* What is asked
Type out every line below exactly as it reads.

* Recorded information
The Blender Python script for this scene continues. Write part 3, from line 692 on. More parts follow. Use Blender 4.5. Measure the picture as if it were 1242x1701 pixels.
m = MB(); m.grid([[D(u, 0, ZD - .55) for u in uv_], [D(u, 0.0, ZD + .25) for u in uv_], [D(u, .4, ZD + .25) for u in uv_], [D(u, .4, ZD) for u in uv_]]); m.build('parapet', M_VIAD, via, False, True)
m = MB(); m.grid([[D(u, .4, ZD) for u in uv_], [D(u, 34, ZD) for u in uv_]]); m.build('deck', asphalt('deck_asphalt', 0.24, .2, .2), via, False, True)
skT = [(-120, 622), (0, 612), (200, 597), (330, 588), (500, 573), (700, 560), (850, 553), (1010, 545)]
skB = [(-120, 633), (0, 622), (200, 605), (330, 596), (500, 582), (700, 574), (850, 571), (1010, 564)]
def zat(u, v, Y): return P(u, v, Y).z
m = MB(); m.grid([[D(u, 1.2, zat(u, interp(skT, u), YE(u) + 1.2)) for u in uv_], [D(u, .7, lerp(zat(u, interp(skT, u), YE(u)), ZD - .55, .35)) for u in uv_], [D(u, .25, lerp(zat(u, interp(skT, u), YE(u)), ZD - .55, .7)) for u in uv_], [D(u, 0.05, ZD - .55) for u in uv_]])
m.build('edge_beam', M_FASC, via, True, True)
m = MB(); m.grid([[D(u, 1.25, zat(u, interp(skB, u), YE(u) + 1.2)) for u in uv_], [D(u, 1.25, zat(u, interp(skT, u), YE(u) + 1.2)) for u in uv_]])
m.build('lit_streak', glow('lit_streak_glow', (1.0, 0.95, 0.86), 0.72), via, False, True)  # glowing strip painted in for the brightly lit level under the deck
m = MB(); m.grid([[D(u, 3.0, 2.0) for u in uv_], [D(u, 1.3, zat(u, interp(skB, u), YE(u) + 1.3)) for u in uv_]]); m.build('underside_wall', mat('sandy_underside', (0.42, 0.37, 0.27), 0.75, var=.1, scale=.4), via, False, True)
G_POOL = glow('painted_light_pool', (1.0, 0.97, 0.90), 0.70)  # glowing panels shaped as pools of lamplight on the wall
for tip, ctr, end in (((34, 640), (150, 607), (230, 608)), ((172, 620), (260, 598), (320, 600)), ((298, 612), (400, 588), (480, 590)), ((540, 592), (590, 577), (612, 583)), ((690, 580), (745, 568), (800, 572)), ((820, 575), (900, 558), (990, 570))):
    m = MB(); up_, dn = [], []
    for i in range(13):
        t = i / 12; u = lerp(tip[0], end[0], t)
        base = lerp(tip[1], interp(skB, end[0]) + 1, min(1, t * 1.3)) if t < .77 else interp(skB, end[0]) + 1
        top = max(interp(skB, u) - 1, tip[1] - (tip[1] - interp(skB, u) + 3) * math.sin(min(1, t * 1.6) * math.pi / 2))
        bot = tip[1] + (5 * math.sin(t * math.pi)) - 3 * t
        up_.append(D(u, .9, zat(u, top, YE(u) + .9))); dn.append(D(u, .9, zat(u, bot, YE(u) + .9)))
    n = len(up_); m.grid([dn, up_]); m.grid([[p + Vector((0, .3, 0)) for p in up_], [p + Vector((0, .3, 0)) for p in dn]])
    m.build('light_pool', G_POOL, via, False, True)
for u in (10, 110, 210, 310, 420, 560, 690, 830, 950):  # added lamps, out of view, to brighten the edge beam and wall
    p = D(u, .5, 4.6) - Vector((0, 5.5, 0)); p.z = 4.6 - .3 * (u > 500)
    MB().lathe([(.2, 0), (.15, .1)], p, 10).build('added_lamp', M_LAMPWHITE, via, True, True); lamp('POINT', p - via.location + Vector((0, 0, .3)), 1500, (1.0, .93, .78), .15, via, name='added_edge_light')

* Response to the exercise
The Blender Python script for this scene continues. Write part 3, from line 692 on. More parts follow. Use Blender 4.5. Measure the picture as if it were 1242x1701 pixels.
m = MB(); m.grid([[D(u, 0, ZD - .55) for u in uv_], [D(u, 0.0, ZD + .25) for u in uv_], [D(u, .4, ZD + .25) for u in uv_], [D(u, .4, ZD) for u in uv_]]); m.build('parapet', M_VIAD, via, False, True)
m = MB(); m.grid([[D(u, .4, ZD) for u in uv_], [D(u, 34, ZD) for u in uv_]]); m.build('deck', asphalt('deck_asphalt', 0.24, .2, .2), via, False, True)
skT = [(-120, 622), (0, 612), (200, 597), (330, 588), (500, 573), (700, 560), (850, 553), (1010, 545)]
skB = [(-120, 633), (0, 622), (200, 605), (330, 596), (500, 582), (700, 574), (850, 571), (1010, 564)]
def zat(u, v, Y): return P(u, v, Y).z
m = MB(); m.grid([[D(u, 1.2, zat(u, interp(skT, u), YE(u) + 1.2)) for u in uv_], [D(u, .7, lerp(zat(u, interp(skT, u), YE(u)), ZD - .55, .35)) for u in uv_], [D(u, .25, lerp(zat(u, interp(skT, u), YE(u)), ZD - .55, .7)) for u in uv_], [D(u, 0.05, ZD - .55) for u in uv_]])
m.build('edge_beam', M_FASC, via, True, True)
m = MB(); m.grid([[D(u, 1.25, zat(u, interp(skB, u), YE(u) + 1.2)) for u in uv_], [D(u, 1.25, zat(u, interp(skT, u), YE(u) + 1.2)) for u in uv_]])
m.build('lit_streak', glow('lit_streak_glow', (1.0, 0.95, 0.86), 0.72), via, False, True)  # glowing strip painted in for the brightly lit level under the deck
m = MB(); m.grid([[D(u, 3.0, 2.0) for u in uv_], [D(u, 1.3, zat(u, interp(skB, u), YE(u) + 1.3)) for u in uv_]]); m.build('underside_wall', mat('sandy_underside', (0.42, 0.37, 0.27), 0.75, var=.1, scale=.4), via, False, True)
G_POOL = glow('painted_light_pool', (1.0, 0.97, 0.90), 0.70)  # glowing panels shaped as pools of lamplight on the wall
for tip, ctr, end in (((34, 640), (150, 607), (230, 608)), ((172, 620), (260, 598), (320, 600)), ((298, 612), (400, 588), (480, 590)), ((540, 592), (590, 577), (612, 583)), ((690, 580), (745, 568), (800, 572)), ((820, 575), (900, 558), (990, 570))):
    m = MB(); up_, dn = [], []
    for i in range(13):
        t = i / 12; u = lerp(tip[0], end[0], t)
        base = lerp(tip[1], interp(skB, end[0]) + 1, min(1, t * 1.3)) if t < .77 else interp(skB, end[0]) + 1
        top = max(interp(skB, u) - 1, tip[1] - (tip[1] - interp(skB, u) + 3) * math.sin(min(1, t * 1.6) * math.pi / 2))
        bot = tip[1] + (5 * math.sin(t * math.pi)) - 3 * t
        up_.append(D(u, .9, zat(u, top, YE(u) + .9))); dn.append(D(u, .9, zat(u, bot, YE(u) + .9)))
    n = len(up_); m.grid([dn, up_]); m.grid([[p + Vector((0, .3, 0)) for p in up_], [p + Vector((0, .3, 0)) for p in dn]])
    m.build('light_pool', G_POOL, via, False, True)
for u in (10, 110, 210, 310, 420, 560, 690, 830, 950):  # added lamps, out of view, to brighten the edge beam and wall
    p = D(u, .5, 4.6) - Vector((0, 5.5, 0)); p.z = 4.6 - .3 * (u > 500)
    MB().lathe([(.2, 0), (.15, .1)], p, 10).build('added_lamp', M_LAMPWHITE, via, True, True); lamp('POINT', p - via.location + Vector((0, 0, .3)), 1500, (1.0, .93, .78), .15, via, name='added_edge_light')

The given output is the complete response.